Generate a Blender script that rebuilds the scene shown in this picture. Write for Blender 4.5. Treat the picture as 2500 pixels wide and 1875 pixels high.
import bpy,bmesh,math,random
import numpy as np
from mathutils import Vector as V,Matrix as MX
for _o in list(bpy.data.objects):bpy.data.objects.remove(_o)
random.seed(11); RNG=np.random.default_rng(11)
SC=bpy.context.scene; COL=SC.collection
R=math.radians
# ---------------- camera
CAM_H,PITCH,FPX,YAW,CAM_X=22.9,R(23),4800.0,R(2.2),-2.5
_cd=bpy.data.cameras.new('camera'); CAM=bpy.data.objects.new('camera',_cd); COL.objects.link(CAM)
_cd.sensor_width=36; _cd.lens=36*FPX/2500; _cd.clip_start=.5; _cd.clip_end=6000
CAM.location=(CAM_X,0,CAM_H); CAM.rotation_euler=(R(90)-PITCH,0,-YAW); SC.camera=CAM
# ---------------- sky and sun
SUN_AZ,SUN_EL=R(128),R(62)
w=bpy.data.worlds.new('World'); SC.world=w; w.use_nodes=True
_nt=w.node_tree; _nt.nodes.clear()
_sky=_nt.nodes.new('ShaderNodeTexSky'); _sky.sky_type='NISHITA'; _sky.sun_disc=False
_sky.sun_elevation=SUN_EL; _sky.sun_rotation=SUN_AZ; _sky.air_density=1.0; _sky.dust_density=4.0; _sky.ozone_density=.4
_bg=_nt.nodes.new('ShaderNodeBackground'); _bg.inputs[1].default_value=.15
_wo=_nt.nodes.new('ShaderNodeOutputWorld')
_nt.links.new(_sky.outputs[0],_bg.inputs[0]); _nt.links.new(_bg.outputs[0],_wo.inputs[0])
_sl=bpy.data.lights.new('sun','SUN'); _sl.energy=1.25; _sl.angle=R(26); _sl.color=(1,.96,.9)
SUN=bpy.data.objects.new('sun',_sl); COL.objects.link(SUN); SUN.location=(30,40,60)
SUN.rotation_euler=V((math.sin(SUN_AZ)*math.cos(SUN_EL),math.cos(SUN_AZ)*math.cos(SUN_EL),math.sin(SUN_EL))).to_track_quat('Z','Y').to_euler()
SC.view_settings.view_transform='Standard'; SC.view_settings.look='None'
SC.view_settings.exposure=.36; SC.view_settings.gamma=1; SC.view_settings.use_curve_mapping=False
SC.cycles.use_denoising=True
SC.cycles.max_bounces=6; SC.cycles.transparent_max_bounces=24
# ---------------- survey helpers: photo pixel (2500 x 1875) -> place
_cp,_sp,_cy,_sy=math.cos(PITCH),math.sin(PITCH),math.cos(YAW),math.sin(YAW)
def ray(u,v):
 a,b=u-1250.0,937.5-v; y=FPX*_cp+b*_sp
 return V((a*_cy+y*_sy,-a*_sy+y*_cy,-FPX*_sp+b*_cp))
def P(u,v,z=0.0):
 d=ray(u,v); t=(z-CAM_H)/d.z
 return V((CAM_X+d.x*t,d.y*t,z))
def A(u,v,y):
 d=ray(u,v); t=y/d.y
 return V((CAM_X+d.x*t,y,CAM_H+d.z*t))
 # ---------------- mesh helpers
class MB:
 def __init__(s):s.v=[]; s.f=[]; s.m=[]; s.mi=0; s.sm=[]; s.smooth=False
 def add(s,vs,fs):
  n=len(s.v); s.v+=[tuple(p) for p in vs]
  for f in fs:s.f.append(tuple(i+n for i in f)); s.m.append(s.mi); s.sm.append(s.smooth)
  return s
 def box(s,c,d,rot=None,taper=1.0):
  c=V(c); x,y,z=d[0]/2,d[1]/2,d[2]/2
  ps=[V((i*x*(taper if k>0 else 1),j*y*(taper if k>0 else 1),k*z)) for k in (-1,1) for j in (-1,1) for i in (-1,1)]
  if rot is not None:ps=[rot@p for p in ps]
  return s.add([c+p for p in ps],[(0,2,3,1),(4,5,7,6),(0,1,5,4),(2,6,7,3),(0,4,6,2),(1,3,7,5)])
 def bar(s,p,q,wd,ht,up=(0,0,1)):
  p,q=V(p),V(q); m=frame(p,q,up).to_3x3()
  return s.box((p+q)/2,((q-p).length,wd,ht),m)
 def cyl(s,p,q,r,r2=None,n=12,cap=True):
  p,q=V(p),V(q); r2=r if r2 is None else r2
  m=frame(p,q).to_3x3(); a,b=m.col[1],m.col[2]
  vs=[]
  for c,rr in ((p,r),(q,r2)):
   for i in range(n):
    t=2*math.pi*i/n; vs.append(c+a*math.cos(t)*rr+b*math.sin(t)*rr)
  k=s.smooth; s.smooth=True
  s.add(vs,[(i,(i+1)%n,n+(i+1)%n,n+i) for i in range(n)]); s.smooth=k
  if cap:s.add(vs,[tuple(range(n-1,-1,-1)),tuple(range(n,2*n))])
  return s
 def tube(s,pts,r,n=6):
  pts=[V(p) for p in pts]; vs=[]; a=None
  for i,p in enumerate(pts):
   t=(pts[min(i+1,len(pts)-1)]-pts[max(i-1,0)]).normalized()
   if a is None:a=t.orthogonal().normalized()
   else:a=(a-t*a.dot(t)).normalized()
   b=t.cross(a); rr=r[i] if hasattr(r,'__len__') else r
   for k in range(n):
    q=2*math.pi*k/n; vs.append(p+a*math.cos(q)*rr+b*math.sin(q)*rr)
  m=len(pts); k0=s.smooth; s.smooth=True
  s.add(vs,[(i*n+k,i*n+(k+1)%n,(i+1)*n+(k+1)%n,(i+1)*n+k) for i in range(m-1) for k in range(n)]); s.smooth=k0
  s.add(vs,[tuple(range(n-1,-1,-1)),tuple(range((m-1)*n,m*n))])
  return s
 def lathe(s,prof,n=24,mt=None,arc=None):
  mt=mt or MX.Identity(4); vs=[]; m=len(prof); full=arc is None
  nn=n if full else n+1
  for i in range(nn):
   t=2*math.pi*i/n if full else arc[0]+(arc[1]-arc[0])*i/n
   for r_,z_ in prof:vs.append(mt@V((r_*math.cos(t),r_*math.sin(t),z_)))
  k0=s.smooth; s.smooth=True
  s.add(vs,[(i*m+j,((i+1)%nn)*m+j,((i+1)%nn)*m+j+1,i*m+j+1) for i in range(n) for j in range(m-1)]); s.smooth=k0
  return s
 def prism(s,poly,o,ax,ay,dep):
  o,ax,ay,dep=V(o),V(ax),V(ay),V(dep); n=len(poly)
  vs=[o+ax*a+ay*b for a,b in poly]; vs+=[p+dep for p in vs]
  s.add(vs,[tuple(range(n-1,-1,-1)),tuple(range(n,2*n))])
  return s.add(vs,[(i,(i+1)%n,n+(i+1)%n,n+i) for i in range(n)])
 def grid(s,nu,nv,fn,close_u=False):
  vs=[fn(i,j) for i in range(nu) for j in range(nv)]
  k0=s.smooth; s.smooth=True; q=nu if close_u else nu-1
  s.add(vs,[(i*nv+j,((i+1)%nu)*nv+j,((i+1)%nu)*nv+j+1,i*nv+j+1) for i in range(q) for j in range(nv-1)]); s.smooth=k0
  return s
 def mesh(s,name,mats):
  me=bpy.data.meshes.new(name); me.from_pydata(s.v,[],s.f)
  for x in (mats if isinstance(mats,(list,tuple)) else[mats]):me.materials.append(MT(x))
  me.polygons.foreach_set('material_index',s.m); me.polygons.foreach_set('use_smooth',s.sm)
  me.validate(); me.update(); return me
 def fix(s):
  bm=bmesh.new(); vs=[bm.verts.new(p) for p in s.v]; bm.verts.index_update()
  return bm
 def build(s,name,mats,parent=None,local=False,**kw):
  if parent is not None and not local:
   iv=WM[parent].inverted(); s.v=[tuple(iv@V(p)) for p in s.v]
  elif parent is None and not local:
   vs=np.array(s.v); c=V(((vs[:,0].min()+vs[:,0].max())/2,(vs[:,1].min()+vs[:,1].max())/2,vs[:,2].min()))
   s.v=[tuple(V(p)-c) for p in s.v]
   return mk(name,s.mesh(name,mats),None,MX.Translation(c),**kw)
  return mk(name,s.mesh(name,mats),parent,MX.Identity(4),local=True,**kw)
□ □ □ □
## SET EXERCISE:
Provide only the count of lines in the material above that hold the word "scene".

## OUTPUT BELOW:
2